I was setting up my laptop for traveling and adding Wireguard VPN configuration.
The Wireguard config generated by router only contains IPv4 address (10.0.5.x), and while testing the VPN to my surprise “what is my ip” websites can find my IPv6 address (I USB tethered mobile connection to my laptop).
It looks like NetworkManager does nothing about IPv6 connection if VPN doesn’t have IPv6 settings, which is bad for road warrior type of VPN configuration.
Is there an easy toggle to turn of IPv6 if VPN is connected and otherwise? Or is only option to disable all IPv6 no matter what?
I’d also like to know, is there a way to just turn off this ipv6 trashfire? Preferably in a universal, cross-distro way?
Seems like the most universal way is: GRUB_CMDLINE_LINUX_DEFAULT=“ipv6.disable=1”
I keep hoping someone will come up with a half-measure that looks like ipv4 with an extra octet and writable in hex.
We can either take yeeeears to do it well, or we can take more decades to try and big-bang it. This ain’t 1983.
that was proposed as “IPv4.1” on April 1, 2011: https://web.archive.org/web/20110404094446/http://packetlife.net/blog/2011/apr/1/alternative-ipv6-works/
Hmm, how about we have public facing IPv6 to gateway and then NAT to IPv4 internally. I wouldn’t have a problem with it then. In general I wouldn’t even have a problem with IPv6 or v8 or whatever even internally as long as we’ll always have NAT.
Or you could just… learn to use the modern internet that 60% of internet traffic uses? Not everyone has a dedicated IPv4 anymore, we are in the days of mobile networks and CGNAT. IPv4 exhaustion is here today.
Yikes. By most internet traffic you mean Chinese bots yeah?
Yeah I’ll stay behind my one NAT instead of six godzillion firewalls thanks.

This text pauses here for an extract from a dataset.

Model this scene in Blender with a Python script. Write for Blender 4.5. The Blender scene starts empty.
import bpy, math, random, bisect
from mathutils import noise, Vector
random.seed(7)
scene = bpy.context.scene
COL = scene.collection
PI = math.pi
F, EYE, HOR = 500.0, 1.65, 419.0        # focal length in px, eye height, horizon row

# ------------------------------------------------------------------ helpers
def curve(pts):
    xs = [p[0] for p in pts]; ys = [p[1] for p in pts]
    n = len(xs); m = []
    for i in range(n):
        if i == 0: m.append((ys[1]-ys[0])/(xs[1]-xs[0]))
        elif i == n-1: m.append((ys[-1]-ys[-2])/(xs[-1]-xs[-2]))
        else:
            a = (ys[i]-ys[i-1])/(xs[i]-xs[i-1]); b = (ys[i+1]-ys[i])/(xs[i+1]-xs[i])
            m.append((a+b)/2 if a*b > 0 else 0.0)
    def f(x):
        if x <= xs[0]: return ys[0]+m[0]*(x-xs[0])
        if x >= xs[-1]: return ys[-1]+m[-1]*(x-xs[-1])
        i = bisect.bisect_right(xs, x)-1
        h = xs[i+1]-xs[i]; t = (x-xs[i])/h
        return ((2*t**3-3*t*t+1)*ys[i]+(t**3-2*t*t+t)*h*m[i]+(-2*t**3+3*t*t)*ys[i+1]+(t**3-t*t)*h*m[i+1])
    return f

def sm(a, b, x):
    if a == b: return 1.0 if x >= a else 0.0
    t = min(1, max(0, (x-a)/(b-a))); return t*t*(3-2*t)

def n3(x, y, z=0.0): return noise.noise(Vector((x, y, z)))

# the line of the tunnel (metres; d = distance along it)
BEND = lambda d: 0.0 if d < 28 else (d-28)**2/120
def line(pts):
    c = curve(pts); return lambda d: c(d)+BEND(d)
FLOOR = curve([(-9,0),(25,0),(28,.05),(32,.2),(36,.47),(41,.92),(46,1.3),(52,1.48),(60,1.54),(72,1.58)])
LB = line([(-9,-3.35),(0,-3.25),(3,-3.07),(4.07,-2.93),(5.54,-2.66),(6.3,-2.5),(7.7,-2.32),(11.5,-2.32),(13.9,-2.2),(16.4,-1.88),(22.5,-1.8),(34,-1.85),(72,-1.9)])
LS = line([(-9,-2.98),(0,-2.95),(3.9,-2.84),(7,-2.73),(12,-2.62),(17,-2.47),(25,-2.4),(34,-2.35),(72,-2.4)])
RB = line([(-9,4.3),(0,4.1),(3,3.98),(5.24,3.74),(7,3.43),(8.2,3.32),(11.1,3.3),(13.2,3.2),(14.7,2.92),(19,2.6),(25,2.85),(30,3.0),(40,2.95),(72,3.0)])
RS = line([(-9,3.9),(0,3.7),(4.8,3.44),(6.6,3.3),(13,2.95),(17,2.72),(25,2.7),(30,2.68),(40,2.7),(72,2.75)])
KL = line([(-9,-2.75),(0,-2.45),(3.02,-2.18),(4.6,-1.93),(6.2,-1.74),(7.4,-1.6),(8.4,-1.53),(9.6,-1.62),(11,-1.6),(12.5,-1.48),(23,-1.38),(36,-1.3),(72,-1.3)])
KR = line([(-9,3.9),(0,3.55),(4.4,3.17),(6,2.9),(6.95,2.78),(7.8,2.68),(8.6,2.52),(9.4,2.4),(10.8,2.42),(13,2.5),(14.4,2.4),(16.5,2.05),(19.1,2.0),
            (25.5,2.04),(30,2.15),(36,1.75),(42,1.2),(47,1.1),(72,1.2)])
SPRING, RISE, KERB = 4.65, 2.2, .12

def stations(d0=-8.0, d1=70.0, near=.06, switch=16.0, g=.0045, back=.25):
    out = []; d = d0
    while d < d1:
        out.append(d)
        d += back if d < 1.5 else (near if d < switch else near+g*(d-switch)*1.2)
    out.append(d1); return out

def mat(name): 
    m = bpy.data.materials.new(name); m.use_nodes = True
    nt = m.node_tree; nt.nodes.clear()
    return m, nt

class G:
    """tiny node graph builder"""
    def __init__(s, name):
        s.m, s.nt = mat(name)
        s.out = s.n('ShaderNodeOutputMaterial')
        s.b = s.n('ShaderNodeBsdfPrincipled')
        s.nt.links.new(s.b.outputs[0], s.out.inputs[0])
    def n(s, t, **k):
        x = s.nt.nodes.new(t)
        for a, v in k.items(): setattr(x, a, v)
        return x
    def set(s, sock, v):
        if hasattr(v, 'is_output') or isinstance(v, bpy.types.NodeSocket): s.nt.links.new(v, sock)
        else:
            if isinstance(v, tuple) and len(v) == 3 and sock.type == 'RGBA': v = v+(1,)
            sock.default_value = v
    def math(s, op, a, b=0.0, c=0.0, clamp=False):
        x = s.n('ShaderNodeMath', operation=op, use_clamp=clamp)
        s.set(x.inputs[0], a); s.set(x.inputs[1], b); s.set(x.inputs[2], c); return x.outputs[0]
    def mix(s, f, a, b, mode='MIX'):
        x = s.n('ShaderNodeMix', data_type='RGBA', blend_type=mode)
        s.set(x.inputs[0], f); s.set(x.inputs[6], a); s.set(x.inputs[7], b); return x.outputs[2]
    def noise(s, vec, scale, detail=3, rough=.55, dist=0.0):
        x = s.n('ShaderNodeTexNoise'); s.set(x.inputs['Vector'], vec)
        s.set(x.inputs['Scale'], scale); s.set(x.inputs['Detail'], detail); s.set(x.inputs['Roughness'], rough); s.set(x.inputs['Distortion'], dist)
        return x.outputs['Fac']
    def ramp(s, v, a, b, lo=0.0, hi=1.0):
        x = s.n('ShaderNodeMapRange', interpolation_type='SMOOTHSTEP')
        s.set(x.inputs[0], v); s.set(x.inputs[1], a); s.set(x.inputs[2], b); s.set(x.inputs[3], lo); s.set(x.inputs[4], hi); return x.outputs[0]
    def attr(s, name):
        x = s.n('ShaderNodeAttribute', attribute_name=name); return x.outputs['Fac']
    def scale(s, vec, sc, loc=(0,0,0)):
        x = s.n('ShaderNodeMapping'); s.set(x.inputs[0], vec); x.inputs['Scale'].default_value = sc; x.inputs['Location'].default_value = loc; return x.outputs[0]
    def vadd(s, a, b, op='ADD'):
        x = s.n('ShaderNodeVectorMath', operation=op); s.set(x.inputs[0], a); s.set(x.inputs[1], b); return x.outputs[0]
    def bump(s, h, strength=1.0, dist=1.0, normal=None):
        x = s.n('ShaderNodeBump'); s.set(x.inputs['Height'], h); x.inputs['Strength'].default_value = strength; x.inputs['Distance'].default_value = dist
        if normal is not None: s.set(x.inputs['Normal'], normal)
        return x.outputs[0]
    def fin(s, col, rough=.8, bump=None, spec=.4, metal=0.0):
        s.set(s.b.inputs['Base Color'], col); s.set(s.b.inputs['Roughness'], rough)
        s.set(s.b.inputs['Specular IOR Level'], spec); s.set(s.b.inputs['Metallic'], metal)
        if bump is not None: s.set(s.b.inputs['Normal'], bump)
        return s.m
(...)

Idk why my comment was removed. I just said most internet traffic is chinese bots which are not sentient so they’re okay with using IPv6 instead of IPv4 like people do.
IPv4 exhaustion is ofc a problem. But IPv6 discarding NAT is like throwing the baby out with the bathwater.
Where are you getting 60%? Google’s IPv6 Adoption page has it under 50% still:
(while other stats pages from big CDNs show even less)
Huh, I misremembered then. I stand corrected.
Notable though that there are specific countries (such as India) where adoption is far higher at 72%
In my case just disable IPv6 in WiFi is enough.
sysctl looks like the most universal way.